* What to produce
Take all the material and copy it exactly.

* Recorded data
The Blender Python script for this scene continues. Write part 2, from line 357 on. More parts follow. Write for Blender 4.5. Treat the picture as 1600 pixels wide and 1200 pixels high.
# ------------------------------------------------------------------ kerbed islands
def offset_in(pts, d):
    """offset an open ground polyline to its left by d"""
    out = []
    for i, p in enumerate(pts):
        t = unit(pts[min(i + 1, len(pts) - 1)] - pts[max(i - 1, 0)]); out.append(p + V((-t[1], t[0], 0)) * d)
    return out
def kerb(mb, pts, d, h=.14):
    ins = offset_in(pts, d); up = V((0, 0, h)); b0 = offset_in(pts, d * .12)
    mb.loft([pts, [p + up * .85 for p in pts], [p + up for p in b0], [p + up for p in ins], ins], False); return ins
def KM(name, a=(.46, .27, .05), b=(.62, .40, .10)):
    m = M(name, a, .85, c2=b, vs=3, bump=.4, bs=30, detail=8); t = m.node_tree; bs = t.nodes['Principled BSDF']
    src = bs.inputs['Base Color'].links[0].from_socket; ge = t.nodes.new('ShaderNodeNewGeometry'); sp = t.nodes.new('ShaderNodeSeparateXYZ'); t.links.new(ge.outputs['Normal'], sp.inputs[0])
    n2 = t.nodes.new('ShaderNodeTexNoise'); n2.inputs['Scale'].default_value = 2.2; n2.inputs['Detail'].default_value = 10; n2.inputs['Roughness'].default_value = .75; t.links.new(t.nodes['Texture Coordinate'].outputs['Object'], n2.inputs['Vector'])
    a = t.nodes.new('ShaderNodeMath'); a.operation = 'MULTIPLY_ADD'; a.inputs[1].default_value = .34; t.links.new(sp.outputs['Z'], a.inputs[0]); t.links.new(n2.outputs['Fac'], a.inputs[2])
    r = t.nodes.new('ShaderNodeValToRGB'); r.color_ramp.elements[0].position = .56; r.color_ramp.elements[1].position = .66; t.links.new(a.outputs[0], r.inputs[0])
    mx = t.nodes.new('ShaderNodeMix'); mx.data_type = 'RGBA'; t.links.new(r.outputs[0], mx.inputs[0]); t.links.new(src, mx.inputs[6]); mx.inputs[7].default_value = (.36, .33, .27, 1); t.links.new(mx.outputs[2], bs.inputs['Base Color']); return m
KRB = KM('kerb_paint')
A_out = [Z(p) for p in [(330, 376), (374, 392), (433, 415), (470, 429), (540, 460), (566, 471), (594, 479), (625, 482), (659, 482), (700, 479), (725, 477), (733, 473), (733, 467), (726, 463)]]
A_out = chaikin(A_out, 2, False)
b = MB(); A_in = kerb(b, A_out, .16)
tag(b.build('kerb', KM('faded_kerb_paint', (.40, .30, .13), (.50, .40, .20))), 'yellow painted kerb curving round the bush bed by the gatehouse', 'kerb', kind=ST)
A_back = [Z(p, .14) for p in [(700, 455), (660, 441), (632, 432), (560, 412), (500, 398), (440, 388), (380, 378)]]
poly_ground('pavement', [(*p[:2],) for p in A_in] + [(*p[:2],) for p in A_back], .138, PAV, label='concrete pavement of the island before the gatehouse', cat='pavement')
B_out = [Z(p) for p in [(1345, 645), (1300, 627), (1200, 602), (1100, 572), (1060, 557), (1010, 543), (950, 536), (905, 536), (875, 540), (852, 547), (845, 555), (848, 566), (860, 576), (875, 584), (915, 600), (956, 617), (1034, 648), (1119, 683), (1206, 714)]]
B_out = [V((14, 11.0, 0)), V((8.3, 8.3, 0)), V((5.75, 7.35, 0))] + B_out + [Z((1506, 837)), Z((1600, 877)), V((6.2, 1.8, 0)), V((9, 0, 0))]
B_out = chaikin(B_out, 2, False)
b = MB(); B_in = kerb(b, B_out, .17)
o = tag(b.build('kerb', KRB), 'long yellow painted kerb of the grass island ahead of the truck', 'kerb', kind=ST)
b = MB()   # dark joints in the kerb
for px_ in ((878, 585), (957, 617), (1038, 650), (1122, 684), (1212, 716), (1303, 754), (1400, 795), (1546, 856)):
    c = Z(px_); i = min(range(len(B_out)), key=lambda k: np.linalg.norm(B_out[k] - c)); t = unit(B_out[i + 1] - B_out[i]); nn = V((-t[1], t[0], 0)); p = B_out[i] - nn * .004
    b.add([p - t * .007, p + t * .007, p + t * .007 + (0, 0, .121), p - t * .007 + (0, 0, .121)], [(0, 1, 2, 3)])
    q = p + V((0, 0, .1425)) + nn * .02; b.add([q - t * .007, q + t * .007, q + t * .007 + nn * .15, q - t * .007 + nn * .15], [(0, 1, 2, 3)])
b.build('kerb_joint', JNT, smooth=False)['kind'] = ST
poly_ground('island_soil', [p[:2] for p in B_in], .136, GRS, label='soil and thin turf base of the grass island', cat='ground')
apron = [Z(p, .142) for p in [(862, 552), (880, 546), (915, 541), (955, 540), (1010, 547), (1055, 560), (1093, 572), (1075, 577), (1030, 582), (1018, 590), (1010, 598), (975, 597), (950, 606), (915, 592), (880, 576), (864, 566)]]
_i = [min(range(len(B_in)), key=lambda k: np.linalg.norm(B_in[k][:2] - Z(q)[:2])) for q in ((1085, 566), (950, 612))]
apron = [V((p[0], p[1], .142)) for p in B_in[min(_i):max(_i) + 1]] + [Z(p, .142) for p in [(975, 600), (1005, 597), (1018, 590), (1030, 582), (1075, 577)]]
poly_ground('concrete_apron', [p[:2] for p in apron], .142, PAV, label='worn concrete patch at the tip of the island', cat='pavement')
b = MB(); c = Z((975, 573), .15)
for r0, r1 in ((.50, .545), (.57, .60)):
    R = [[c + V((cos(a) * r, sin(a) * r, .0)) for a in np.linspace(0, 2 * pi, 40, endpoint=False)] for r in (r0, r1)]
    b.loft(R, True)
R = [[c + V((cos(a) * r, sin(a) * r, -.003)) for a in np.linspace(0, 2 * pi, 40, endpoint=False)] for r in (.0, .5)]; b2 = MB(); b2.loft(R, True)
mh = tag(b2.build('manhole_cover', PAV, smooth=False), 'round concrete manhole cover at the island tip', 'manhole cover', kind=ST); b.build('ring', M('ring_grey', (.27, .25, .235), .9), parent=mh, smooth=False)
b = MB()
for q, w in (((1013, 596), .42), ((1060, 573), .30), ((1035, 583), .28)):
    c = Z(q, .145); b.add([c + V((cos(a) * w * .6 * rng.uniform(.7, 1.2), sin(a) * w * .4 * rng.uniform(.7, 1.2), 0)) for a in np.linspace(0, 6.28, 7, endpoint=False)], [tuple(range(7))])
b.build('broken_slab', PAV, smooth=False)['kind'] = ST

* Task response
The Blender Python script for this scene continues. Write part 2, from line 357 on. More parts follow. Write for Blender 4.5. Treat the picture as 1600 pixels wide and 1200 pixels high.
# ------------------------------------------------------------------ kerbed islands
def offset_in(pts, d):
    """offset an open ground polyline to its left by d"""
    out = []
    for i, p in enumerate(pts):
        t = unit(pts[min(i + 1, len(pts) - 1)] - pts[max(i - 1, 0)]); out.append(p + V((-t[1], t[0], 0)) * d)
    return out
def kerb(mb, pts, d, h=.14):
    ins = offset_in(pts, d); up = V((0, 0, h)); b0 = offset_in(pts, d * .12)
    mb.loft([pts, [p + up * .85 for p in pts], [p + up for p in b0], [p + up for p in ins], ins], False); return ins
def KM(name, a=(.46, .27, .05), b=(.62, .40, .10)):
    m = M(name, a, .85, c2=b, vs=3, bump=.4, bs=30, detail=8); t = m.node_tree; bs = t.nodes['Principled BSDF']
    src = bs.inputs['Base Color'].links[0].from_socket; ge = t.nodes.new('ShaderNodeNewGeometry'); sp = t.nodes.new('ShaderNodeSeparateXYZ'); t.links.new(ge.outputs['Normal'], sp.inputs[0])
    n2 = t.nodes.new('ShaderNodeTexNoise'); n2.inputs['Scale'].default_value = 2.2; n2.inputs['Detail'].default_value = 10; n2.inputs['Roughness'].default_value = .75; t.links.new(t.nodes['Texture Coordinate'].outputs['Object'], n2.inputs['Vector'])
    a = t.nodes.new('ShaderNodeMath'); a.operation = 'MULTIPLY_ADD'; a.inputs[1].default_value = .34; t.links.new(sp.outputs['Z'], a.inputs[0]); t.links.new(n2.outputs['Fac'], a.inputs[2])
    r = t.nodes.new('ShaderNodeValToRGB'); r.color_ramp.elements[0].position = .56; r.color_ramp.elements[1].position = .66; t.links.new(a.outputs[0], r.inputs[0])
    mx = t.nodes.new('ShaderNodeMix'); mx.data_type = 'RGBA'; t.links.new(r.outputs[0], mx.inputs[0]); t.links.new(src, mx.inputs[6]); mx.inputs[7].default_value = (.36, .33, .27, 1); t.links.new(mx.outputs[2], bs.inputs['Base Color']); return m
KRB = KM('kerb_paint')
A_out = [Z(p) for p in [(330, 376), (374, 392), (433, 415), (470, 429), (540, 460), (566, 471), (594, 479), (625, 482), (659, 482), (700, 479), (725, 477), (733, 473), (733, 467), (726, 463)]]
A_out = chaikin(A_out, 2, False)
b = MB(); A_in = kerb(b, A_out, .16)
tag(b.build('kerb', KM('faded_kerb_paint', (.40, .30, .13), (.50, .40, .20))), 'yellow painted kerb curving round the bush bed by the gatehouse', 'kerb', kind=ST)
A_back = [Z(p, .14) for p in [(700, 455), (660, 441), (632, 432), (560, 412), (500, 398), (440, 388), (380, 378)]]
poly_ground('pavement', [(*p[:2],) for p in A_in] + [(*p[:2],) for p in A_back], .138, PAV, label='concrete pavement of the island before the gatehouse', cat='pavement')
B_out = [Z(p) for p in [(1345, 645), (1300, 627), (1200, 602), (1100, 572), (1060, 557), (1010, 543), (950, 536), (905, 536), (875, 540), (852, 547), (845, 555), (848, 566), (860, 576), (875, 584), (915, 600), (956, 617), (1034, 648), (1119, 683), (1206, 714)]]
B_out = [V((14, 11.0, 0)), V((8.3, 8.3, 0)), V((5.75, 7.35, 0))] + B_out + [Z((1506, 837)), Z((1600, 877)), V((6.2, 1.8, 0)), V((9, 0, 0))]
B_out = chaikin(B_out, 2, False)
b = MB(); B_in = kerb(b, B_out, .17)
o = tag(b.build('kerb', KRB), 'long yellow painted kerb of the grass island ahead of the truck', 'kerb', kind=ST)
b = MB()   # dark joints in the kerb
for px_ in ((878, 585), (957, 617), (1038, 650), (1122, 684), (1212, 716), (1303, 754), (1400, 795), (1546, 856)):
    c = Z(px_); i = min(range(len(B_out)), key=lambda k: np.linalg.norm(B_out[k] - c)); t = unit(B_out[i + 1] - B_out[i]); nn = V((-t[1], t[0], 0)); p = B_out[i] - nn * .004
    b.add([p - t * .007, p + t * .007, p + t * .007 + (0, 0, .121), p - t * .007 + (0, 0, .121)], [(0, 1, 2, 3)])
    q = p + V((0, 0, .1425)) + nn * .02; b.add([q - t * .007, q + t * .007, q + t * .007 + nn * .15, q - t * .007 + nn * .15], [(0, 1, 2, 3)])
b.build('kerb_joint', JNT, smooth=False)['kind'] = ST
poly_ground('island_soil', [p[:2] for p in B_in], .136, GRS, label='soil and thin turf base of the grass island', cat='ground')
apron = [Z(p, .142) for p in [(862, 552), (880, 546), (915, 541), (955, 540), (1010, 547), (1055, 560), (1093, 572), (1075, 577), (1030, 582), (1018, 590), (1010, 598), (975, 597), (950, 606), (915, 592), (880, 576), (864, 566)]]
_i = [min(range(len(B_in)), key=lambda k: np.linalg.norm(B_in[k][:2] - Z(q)[:2])) for q in ((1085, 566), (950, 612))]
apron = [V((p[0], p[1], .142)) for p in B_in[min(_i):max(_i) + 1]] + [Z(p, .142) for p in [(975, 600), (1005, 597), (1018, 590), (1030, 582), (1075, 577)]]
poly_ground('concrete_apron', [p[:2] for p in apron], .142, PAV, label='worn concrete patch at the tip of the island', cat='pavement')
b = MB(); c = Z((975, 573), .15)
for r0, r1 in ((.50, .545), (.57, .60)):
    R = [[c + V((cos(a) * r, sin(a) * r, .0)) for a in np.linspace(0, 2 * pi, 40, endpoint=False)] for r in (r0, r1)]
    b.loft(R, True)
R = [[c + V((cos(a) * r, sin(a) * r, -.003)) for a in np.linspace(0, 2 * pi, 40, endpoint=False)] for r in (.0, .5)]; b2 = MB(); b2.loft(R, True)
mh = tag(b2.build('manhole_cover', PAV, smooth=False), 'round concrete manhole cover at the island tip', 'manhole cover', kind=ST); b.build('ring', M('ring_grey', (.27, .25, .235), .9), parent=mh, smooth=False)
b = MB()
for q, w in (((1013, 596), .42), ((1060, 573), .30), ((1035, 583), .28)):
    c = Z(q, .145); b.add([c + V((cos(a) * w * .6 * rng.uniform(.7, 1.2), sin(a) * w * .4 * rng.uniform(.7, 1.2), 0)) for a in np.linspace(0, 6.28, 7, endpoint=False)], [tuple(range(7))])
b.build('broken_slab', PAV, smooth=False)['kind'] = ST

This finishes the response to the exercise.